Tuesday 22 September 2015

ANOTHER DAY, ANOTHER BANDWAGON

I’ve generally tried to stay out of the tobacco debate, largely because I’m not a smoker and don’t feel strongly about smoking as such. But the ban on smoking in enclosed public spaces has already impacted on pubs and has been one of the factors that have contributed to pubs closing. The smoking ban has now been extended from enclosed public spaces to banning smoking in enclosed private spaces – cars, when children are present. My belief is that the longer-term goal of ‘public health’ is to ban smoking in the home when children are present, stopping-off along the way to test the water and condition public opinion to extending smoking bans more widely.

It seems another stopping-off point is smoking bans in open public spaces – and this is already proposed for beaches in Brighton and for city squares in Bristol. This is the kind of petty-Gauleiter activity you get when ‘public health’ is given to rinky-dink local government to play with. The latest public health sock puppet to jump on this particular bandwagon is the Royal Society for Public Health (RSPH). They are calling for the smoking ban to be extended to beer gardens, al fresco eating areas of restaurants, parks and outside school gates. RSPH go on to say smoking should be seen as “abnormal” and people needing a “fix of nicotine” should use e-cigarettes. 

According to the BBC, Shirley Cramer, RSPH’s chief executive, said: “Children are hugely receptive to the behaviour of the adults around them. The sight therefore of individuals smoking at prominent locations risks teaching them that smoking is a normal and safe habit.

“We believe that banning smoking in these locations via an exclusion zone could further de-normalise smoking, ensuring that it is seen as an abnormal activity and potentially, prevent children and young people from beginning in the future.”

The end-game here is to ban smoking at home – what could be a more prominent place in which to influence children than the home? But with 22% of men and 19% of women smoking regularly it is not for government to decide what is or is not “normal”, and then to threaten people with fines or imprisonment if they depart from the norm by breaking a legally enforceable ban – particularly one introduced at the insistence of a bunch of obsessive cranks who seek to write moral prescriptions for everyone else. There is no longer any pretence that such banning measures are there to protect non-smokers from second-hand smoke - that was always just an excuse. The goal is “de-normalisation” as a kind of cultural form of prohibition.

Now where have I heard all this before? Well, think of the health lobby’s proposals on banning alcohol advertising. This is part of their strategy for de-normalising the drinking of beverage alcohol. Where smoking policy goes, alcohol policy is sure to follow. Smokers have been driven outside the pub, now they are being told that if they need a “nicotine fix” it must be from an e-cigarette. I’m beginning to think of smokers as a persecuted minority!
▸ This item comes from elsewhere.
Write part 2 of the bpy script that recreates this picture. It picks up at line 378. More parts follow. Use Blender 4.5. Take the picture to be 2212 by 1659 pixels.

But this measure can only discourage smokers from going to pubs.

Palcohol?

One of the techniques that healthists use to de-normalise alcohol is to take the drinking of it completely out of its social and cultural context and say it is “just another drug”. In the United States we have seen the development of a powdered form of alcohol – a product called “Palcohol”. The US Alcohol and Tobacco Tax and Trade Bureau have approved this product, which, when mixed with 6 fluid ounces of water produces the same alcohol content as a standard mixed drink. The powders come in various flavours – vodka, rum and powderita – a margarita version. 

I cannot imagine a worse development for our sector, or one that is more calculated to facilitate the portrayal of alcohol as just another drug. If you thought that healthists had a field day with “alcopops” wait until powdered alcohol hits the shops. Once we separate ethyl alcohol from beverage alcohol – from the tradition of craft and flavour, and the use of natural ingredients – then those of us who defend the drinking of beverage alcohol as a lawful and socially acceptable activity are placed in an untenable position. 

Actually, when I said I can’t imagine a worse development for our sector than powdered alcohol - I take that back! We have also seen the development of alcohol vaping – inhale it as a vapour and it goes straight from the lungs to the brain and people get very drunk, very quickly. Currently the Home Office is consulting on whether powdered alcohol at least should be brought under the licensing regime. This type of product is already available online. I find myself in the slightly uncomfortable position of favouring a ban. Oh dear!